I have already have a Garmin 540S, with the Blue Chart G2 Vision chart. But my experience with it is this. The 5" scrren is too small to have a clear idea. When you are zoomed in to show depth contours, the map coverage shown is so small that it is almost useless.

Did not realize this before purchasing.

Now I am considering a 10" with 600 x 800 H x W pixels resolution. In PC world, we have to go back to the late 1980s to have a screen so bad. May be the 1990s for a laptop PC with that kind of screen.

Looking at wehre I planned to cruise (AU + SE Asia), Nautic Path will take 2 chart @ 200 USD. Navionic 2 charts @ 290 USD. and C-MAP 3 charts @ ??? still waiting for the quote.

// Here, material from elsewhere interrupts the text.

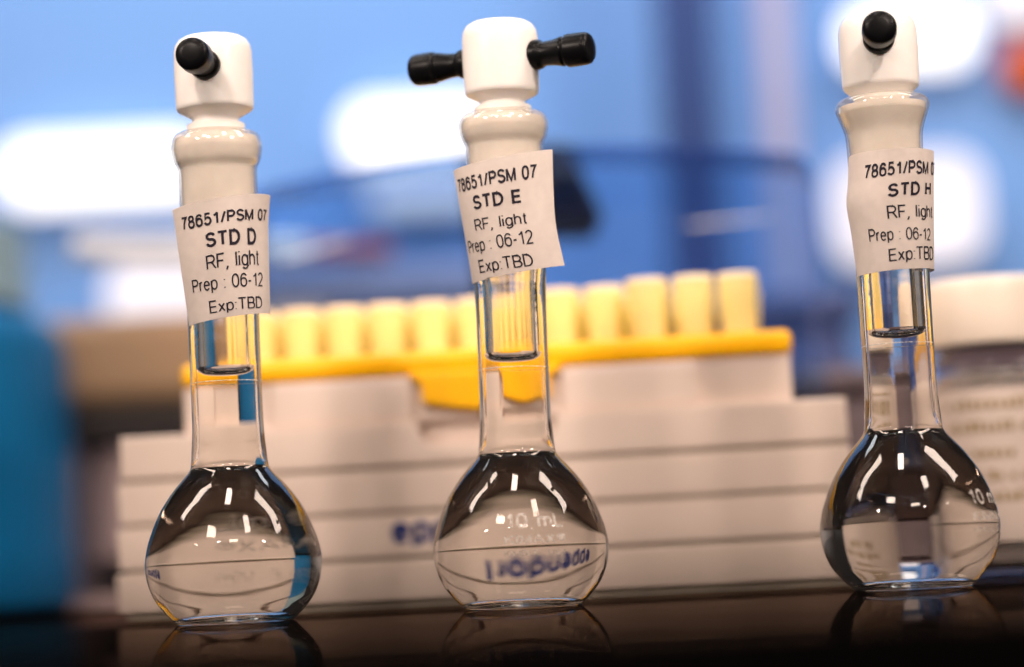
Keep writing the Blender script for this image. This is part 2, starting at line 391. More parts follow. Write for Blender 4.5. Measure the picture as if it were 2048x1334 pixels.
def add_text(bm, s, mapf, bold=0.0):
    v, f = text_polys(s, bold)
    xs = [p[0] for p in v]; x0, x1 = min(xs), max(xs)
    vv = [bm.verts.new(mapf(p[0], p[1], x0, x1)) for p in v]
    for t in f: bm.faces.new([vv[i] for i in t])
def text_width(s, bold=0.0):
    v, _ = text_polys(s, bold); xs = [p[0] for p in v]
    return min(xs), max(xs)

# ------------------------------------------------------------------ setting: bench and wall
bm = bmesh.new()
box(bm, -900, 900, -232.8, 740, -34, 0, 0.5, 3)

tag(link('bench_top', bm, M['bench']), 'glossy black laboratory bench top', None, kind='structure')
bm = bmesh.new(); box(bm, -900, 900, -252, -233, -34, 3.35, 1.0, 4)  # bench edge raised into a black strip, added to darken rack foot and reflections
tag(link('bench_shade_strip', bm, M['rubber']), 'matt black strip added along the bench front to darken the lower view', None, kind='structure')
bm = bmesh.new(); box(bm, -420, 420, 750, 780, -500, 900)
tag(link('wall', bm, M['wall'], smooth=False), 'blue painted wall far behind the bench', None, kind='structure')

def ray(x, y):
    return _f + _r*((x-1024)/5240) - _u*((y-667)/5240)
CAM = Vector((0, -CD, CH))
def at(x, y, d):
    v = ray(x, y); return CAM + v*(d/v.y)

# ------------------------------------------------------------------ flasks
OUTER = [(0, 0.75), (4, 0.7), (7.2, 0.35), (8.3, 0.0), (8.9, 0.12), (9.5, 0.7), (10.7, 1.96), (12.07, 3.8), (13.1, 6.4), (13.46, 9.2),
         (13.2, 11.2), (12.67, 13.2), (11.07, 17.07), (8.89, 20.4), (6.9, 22.7), (6.12, 23.7), (5.86, 24.7), (5.72, 26.5), (5.5, 29.5),
         (5.45, 33), (5.45, 39), (5.5, 47)]
JOINT_LO = 57.0
RIN = 3.35
MZ = 38.1        # bottom of the meniscus
FS = 1.086      # true size of the flasks against the rows above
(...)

Paper chart is a must. But when you consider the number of paper chart each electronic chart covers, it would send anyone broke to get the equivalnet paper charts. So the strategy here is to get a paper chart for the general area. But not the very detailed charts. Enough paper chart to get you out of trouble and maintain the seamanship required when navigating.
You might want to look into electronic charts for PC, where you could print out sections to have paper backup. For at least some areas they can be had pretty cheaply; and combined with plug-in GPS module can be a plotter (like I do in Caribbean). But, one way or another I wouldn't want to go far without detailed paper for wherever you will be. What happens when power is out or electronics fail??? You know that guy Murphy was a sailor...

I don't know anything about AU & SEA, but for the price of a 10" plotter you can buy a lot of paper charts...especially if you look around, and can find some used ones (maybe look/pay-as-you-go). Maybe not as convenient, but combined with a cheap (non-plotter) GPS or two you'd be fine and safer...
Looking at where I planned to cruise (AU + SE Asia), Nautic Path will take 2 chart @ 200 USD. Navionic Gold 2 charts @ 290 USD. and C-MAP 3 charts @ 386 USD.

From this it is also clear that it is better to go with the previous edition of Chart. Like it is better to go for Navionic Gold than Platinum+. Garmin G2 vs. G2 Vision. For its larger coverage and lower price.